Quelques chiffres… L’article 4 du chapitre Ier du décret fixe pour les éditeurs de services de VAD à l’abonnement respectivement pour les œuvres européennes d’une part et pour les œuvres françaises d’autre part, proposant annuellement au minimum dix œuvres cinématographiques de longue durée dans un délai inférieur à vingt deux mois après leur sortie en salles en France, une contribution à hauteur de 26% et 22% de leur chiffre d’affaire annuel net ; 21% et 17%, lorsqu’ils proposent annuellement au minimum dix œuvres cinématographiques de longue durée dans un délai inférieur à trois ans et égal et supérieur à vingt deux mois après leur sortie en salles en France. Et 15 et 12% dans les autres cas.
S’agissant des éditeurs de services de VAD à l’acte, l’article 5 du décret énonce qu’afin de satisfaire l’objectif de contribution au développement de la production d’œuvres cinématographiques et audiovisuelles, ces services sont taxés d’au minimum 15% sur leur chiffre d’affaire annuel net, dont au moins 12% de ces dépenses sont destinées aux œuvres d’expression originale française. En d’autre terme, les services de VAD à l’abonnement seront taxés de 27% à48% sur leur chiffre d’affaire, contre 15% pour les services de VAD à l’acte.
Quoi qu’il soit, tous les éditeurs de services de médias à la demande (à l’exclusion de la télévision de rattrapage) doivent contribuer au financement de la création cinématographique ou audiovisuelle si leur chiffre d’affaires excède dix millions d’euros annuel. Ce décret révèle alors un engagement plus lourd des services de VAD à l’abonnement que celui des services de VAD à l’acte, ce qui s’explique selon de ministre de la culture et de la communication, par le fait que les services de VAD à l’abonnement sont susceptibles à terme d’entrer « en concurrence avec les services de télévision de cinéma, type chaine « premium » ».

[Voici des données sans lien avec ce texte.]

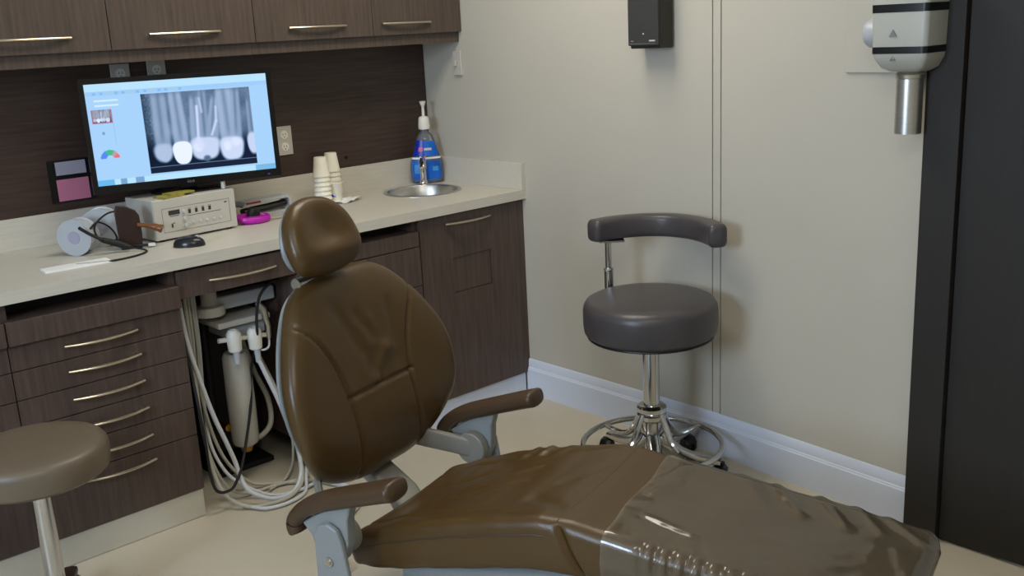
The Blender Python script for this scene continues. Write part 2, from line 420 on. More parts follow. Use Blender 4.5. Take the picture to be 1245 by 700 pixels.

Enfin l’application du décret est placée sous le contrôle du CSA qui est en charge de sa mise en œuvre. Cependant le Conseil avait émis un avis défavorable sur le projet, le 27 septembre 2010 (Avis n° 2010-22) craignant une entrave au développement des services de médias à la demande, dont l’équilibre économique est fragile, et invoquant une possible instabilité face à la concurrence et un risque de délocalisation des entreprises proposant ces services. Selon le CSA, la réglementation doit favoriser le développement de ces services et pour cela, elle doit leur être plus favorable, à l’aune de la directive SMA.
Le décret ainsi publié le 14 novembre 2010 semble tenir compte de certaines suggestions du CSA, mais seule son application témoignera de ses véritables retombées économiques.